As President Trump focuses federal resources on Islamic terror threats, the father of a police officer shot and killed by domestic terrorists is speaking out and trying to remind the administration that violent extremism can and has been born right here in America.

Former West Memphis police chief Bob Paudert was one of the first people to arrive on the scene when his son, an officer in the same department, was gunned down with an AK-47 in 2010 by a father-son duo who were members of the sovereign citizens movement, he told the Washington Post.

“I found him with the back of his head shot off,” Paudert said of his son. “It was a horrible, horrible scene. I didn’t care about going to work after that. I lost my passion for law enforcement that day.”

According to a 2011 report from the FBI, the sovereign citizens group doesn’t recognize federal, state or local laws – members follow their own set of laws. The report said the group is a “growing threat to law enforcement.” And that’s something Paudert hopes to relay to the Trump administration, as the White House focuses on Islamic extremism.

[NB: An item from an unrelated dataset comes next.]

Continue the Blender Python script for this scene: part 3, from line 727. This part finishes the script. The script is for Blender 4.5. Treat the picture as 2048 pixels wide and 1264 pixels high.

Earlier this month, Reuters reported that the administration plans to revamp a Department of Homeland Security program. The “Countering Violent Extremism” program would become the “Countering Islamic Extremism” program, and its efforts would focus solely on Islamic terror. Groups like the sovereign citizens, white supremacists, and other extremist groups would no longer be part of the program’s efforts.

Still, Paudert says the trouble started even before Trump. After his son’s death, he started working for the State and Local Anti-Terrorism Training program, teaching officers around the country about threats like the sovereign citizens. Funding for SLATT, which gets its money from the Bureau of Justice Assistance, was cut last year, and 25 instructors lost their jobs. Paudert said no one knew why the Department of Justice decided to stop funding it.

“People don’t realize the individual who ambushed and killed three officers in Baton Rouge last year was a sovereign citizen,” he told The Trace earlier this month. “But for some reason, our government has de-emphasized the need to keep track of sovereign citizens and raise awareness of the movement among law enforcement.”

According to an analysis from the University of Maryland’s Study of Terrorism and Responses to Terrorism, sovereign citizens and other far right extremists were responsible for 54 of the 66 criminal justice and military homicides carried out by extremists from 1990 until 2015. Al-Qaida and other jihadists were responsible for the other 12.

Paudert said he hopes Trump will do more about the threat of domestic terrorism.

“I know the president says he is going after ISIS, but I’ve never heard anything about what he plans to do the dangerous extremists most likely to kill police,” he said.